The simultaneity of official maps, and trails drawn with tradition and familiarity is central to the projects of Renshaw as well as Nesbitt & Levene, and is also important to work of Keith, who is concerned with the traces of tradition and historical context that are able to ‘make it through’ an overlaying by new development and bureaucratic re-drawing of boundaries. Keith has been walking the official public footpaths that cross through the land on the outskirts of Preston earmarked for new development, noticing and recording the idiosyncrasies of land that is in the process of transferral from public to private hands, and then back to public again.

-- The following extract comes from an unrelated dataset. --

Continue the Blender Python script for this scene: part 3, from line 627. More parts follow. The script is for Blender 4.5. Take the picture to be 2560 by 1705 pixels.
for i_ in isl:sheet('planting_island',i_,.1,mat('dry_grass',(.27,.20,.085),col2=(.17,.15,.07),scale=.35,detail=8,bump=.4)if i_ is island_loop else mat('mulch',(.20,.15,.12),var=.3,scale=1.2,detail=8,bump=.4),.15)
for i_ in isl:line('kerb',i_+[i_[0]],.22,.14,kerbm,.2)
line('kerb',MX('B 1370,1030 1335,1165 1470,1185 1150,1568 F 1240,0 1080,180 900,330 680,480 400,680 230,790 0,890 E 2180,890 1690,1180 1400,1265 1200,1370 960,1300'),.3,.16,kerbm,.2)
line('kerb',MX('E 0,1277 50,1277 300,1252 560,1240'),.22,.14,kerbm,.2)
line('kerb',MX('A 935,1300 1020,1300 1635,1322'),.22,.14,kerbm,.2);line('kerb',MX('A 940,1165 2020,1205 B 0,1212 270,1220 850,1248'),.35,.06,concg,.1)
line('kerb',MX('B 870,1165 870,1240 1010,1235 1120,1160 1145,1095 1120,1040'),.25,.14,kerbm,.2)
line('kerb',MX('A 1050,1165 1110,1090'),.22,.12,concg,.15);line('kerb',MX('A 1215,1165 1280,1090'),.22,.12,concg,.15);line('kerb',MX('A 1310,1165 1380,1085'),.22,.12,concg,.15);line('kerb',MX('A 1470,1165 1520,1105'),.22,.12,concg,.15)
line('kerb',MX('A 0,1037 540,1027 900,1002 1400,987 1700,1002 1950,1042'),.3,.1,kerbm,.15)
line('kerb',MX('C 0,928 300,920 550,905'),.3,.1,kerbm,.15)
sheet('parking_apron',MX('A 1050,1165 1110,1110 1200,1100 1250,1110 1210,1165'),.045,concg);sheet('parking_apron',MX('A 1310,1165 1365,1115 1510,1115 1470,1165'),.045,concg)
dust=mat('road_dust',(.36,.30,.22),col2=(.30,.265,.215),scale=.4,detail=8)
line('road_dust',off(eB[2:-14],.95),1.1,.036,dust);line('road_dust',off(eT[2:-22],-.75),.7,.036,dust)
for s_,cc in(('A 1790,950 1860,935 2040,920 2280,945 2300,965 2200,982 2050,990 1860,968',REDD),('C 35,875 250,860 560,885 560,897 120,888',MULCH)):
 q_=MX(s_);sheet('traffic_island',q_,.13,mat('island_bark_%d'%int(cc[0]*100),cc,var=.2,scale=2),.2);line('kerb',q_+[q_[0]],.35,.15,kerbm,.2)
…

This often seems to result in what seem like glitches, where land is undesignated and waiting re-categorisation, manifesting in oddities such as a stile leading on to grass, upon which a sign reads ‘keep off the grass’. Keith is also interested in naming traditions, and the ways in which previous contexts and forgotten histories can be recorded in the naming of new street estates, pointing out that Barratt Homes’ new Canberra Lane is named after an aircraft that crashed on the site during a test flight from BAE systems, with an old stone gatepost carved into a pilot’s likeness. It is details like these that begin to form fertile ground for the creation of local myths and traditions amongst the inhabitants of these new developments.